Sea Saw Sea Saw (2021)
Spod skrzydeł wytwórni Music Is The Weapon Bartosza „Boro” Borowskiego (który pojawił się w październikowych inspiracjach za sprawą swojej formacji Lonker See) właśnie wyfrunął debiut Sea Saw. Album zawiera osiem przestrzennych kompozycji utrzymanych w post-punkowym, psychodelicznym brzmieniu. Sea Saw to wypłynięcie na otwarte morze, kołysanie się z falami, dryfowanie wraz z prądem, lecz dźwięki – tak jak woda – mogą być nieprzewidywalne i zmienić się w mgnieniu oka.
]]>Będąc nastolatką, miałam niezliczoną ilość zeszytów, w których pisałam wiersze, opowiadania i teksty piosenek. Nie obce mi było także rysowanie czy ozdoby DIY. Ostatnio zorientowałam się, że w moim codziennym życiu niewiele z tego pozostało, jednakże podskórnie czułam potrzebę tworzenia, kreowania. Pomocna okazała się książka Julii Cameron Droga Artysty, która pozwala na nowo odkryć naszego wewnętrznego artystę. Wyzwólmy to, co jest w nas kreatywne, bo każdy może tworzyć! Bez oceny, bez wymagań, z przestrzeni serca. A jeśli potrzebujecie inspirujących dźwięków – służę pomocą
The Weather Station Ignorance (2021)
Atmosfera Ignorance buduje się gdzieś na przecięciu enigmatycznego, delikatnego głosu Tamary Lindeman i muzycznej opowieści snutej przez jej band. The Weather Station kreują przestrzeń lekką, nastrojową, niemalże intymną, pełną pięknych melodii i wielopoziomowego aranżu. Warstwa liryczna z kolei odnosi się do kondycji, w jakiej znajduje się nasza planeta, Lindeman śpiewa z czułością i nadzieją – bo Ziemię mamy tylko jedną.
The Notwish Vertigo Days (2021)
Niemiecki band The Notwish zaprasza na Vertigo Days przy nieco psychodelicznych, surrealistycznych dźwiękach. Odwołując się do stylistyki lo-fi, muzycy wykreowali niezwykle hipnotyczny, osadzony w elektronicznych brzmieniach świat, który kołysze ciało i zwraca naszą uwagę do wewnątrz. To kraina pełna marzeń, snów, owiana aurą magii, do której będziecie chcieli wracać nie raz i nie dwa.
Betty Davis They Say I’m Different (1974)
They Say I’m Different rozbuja swoimi funkowymi rytmami nie jednego. Amerykańska artystka Betty Davis pozwala sobie na totalne wariactwo, operując soulowym wokalem, nie boi się wyjść poza ścisłe ramy gatunków i prowadzić dialog z bardziej tradycyjnym bluesem.
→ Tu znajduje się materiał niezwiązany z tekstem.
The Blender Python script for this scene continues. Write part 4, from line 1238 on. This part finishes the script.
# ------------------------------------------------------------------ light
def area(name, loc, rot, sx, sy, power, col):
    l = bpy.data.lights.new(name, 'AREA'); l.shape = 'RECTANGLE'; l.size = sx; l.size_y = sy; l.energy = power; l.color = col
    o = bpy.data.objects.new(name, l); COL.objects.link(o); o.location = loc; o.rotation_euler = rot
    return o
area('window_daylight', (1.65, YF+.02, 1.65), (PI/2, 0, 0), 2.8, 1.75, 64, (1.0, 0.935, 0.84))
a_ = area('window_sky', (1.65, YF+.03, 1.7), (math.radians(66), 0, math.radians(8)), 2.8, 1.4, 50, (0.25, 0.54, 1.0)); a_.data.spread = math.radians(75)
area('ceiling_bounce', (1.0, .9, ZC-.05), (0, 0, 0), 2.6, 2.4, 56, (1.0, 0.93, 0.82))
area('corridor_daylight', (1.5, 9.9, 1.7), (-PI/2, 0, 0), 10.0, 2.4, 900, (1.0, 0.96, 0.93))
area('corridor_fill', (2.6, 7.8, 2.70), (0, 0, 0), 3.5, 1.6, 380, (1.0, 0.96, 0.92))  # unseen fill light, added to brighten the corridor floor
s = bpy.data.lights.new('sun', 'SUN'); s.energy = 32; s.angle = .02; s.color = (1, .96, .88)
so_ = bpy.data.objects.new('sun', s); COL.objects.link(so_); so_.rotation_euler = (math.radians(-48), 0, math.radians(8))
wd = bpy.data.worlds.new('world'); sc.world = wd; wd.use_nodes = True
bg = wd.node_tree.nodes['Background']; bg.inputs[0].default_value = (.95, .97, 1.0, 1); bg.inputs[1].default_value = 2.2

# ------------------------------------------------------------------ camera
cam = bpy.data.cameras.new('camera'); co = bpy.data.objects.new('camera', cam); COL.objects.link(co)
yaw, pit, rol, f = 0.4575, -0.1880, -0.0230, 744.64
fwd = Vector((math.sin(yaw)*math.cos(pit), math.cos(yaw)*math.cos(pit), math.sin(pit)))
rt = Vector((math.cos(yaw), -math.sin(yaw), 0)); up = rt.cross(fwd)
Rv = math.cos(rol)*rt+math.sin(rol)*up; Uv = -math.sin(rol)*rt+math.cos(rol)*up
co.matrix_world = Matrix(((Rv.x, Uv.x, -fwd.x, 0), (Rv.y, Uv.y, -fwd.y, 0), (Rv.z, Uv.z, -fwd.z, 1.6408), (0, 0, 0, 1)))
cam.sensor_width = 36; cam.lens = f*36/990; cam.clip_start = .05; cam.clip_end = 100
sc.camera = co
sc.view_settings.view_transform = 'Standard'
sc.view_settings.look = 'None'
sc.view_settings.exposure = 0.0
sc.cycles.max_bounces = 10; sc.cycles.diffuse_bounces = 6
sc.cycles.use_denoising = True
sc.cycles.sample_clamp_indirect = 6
Płyta ta, tak mało znana w naszym kraju, warta jest odkrycia i puszczenia przy niej w ruch swojego ciała.
Black Country, New Road For The First Time (2021)
For The First Time to kolejna perełka, która wyszła spod skrzydeł kultowej wytwórni Ninja Tune. Zespół Black Country, New Road eksperymentuje na swoim debiucie z post punkiem, muzyką klezmerską oraz free jazzem. Album stanowi niezwykłą strukturę, która płynie w zmiennym tempie, zahaczając o różnorakie lądy, zakotwiczając się tam ledwie na chwilę, i podąża dalej. Owa eksperymentalna forma to nowe ujęcie starego tematu, któremu dobrze poświęcić trochę czasu.
Lutto Lento LEGENDO (2021)
Lubomir Grzelak, kryjący się pod pseudonimem Lutto Lento, puścił wodze fantazji. Na albumie LEGENDO sięga różnych zakamarów i pęknięć w swojej głowie. Fikcja i prawda zacieśniają się wokół siebie, wyruszając na poszukiwania tego, co nieznane, nieoczywiste, ponadwymiarowe i niemożliwe do określenia. Fuzja, która dokonuje się na tym albumie, ma w sobie szczyptę tajemnicy i enigmatycznych opowieści. Warto podjąć się ich rozszyfrowywania.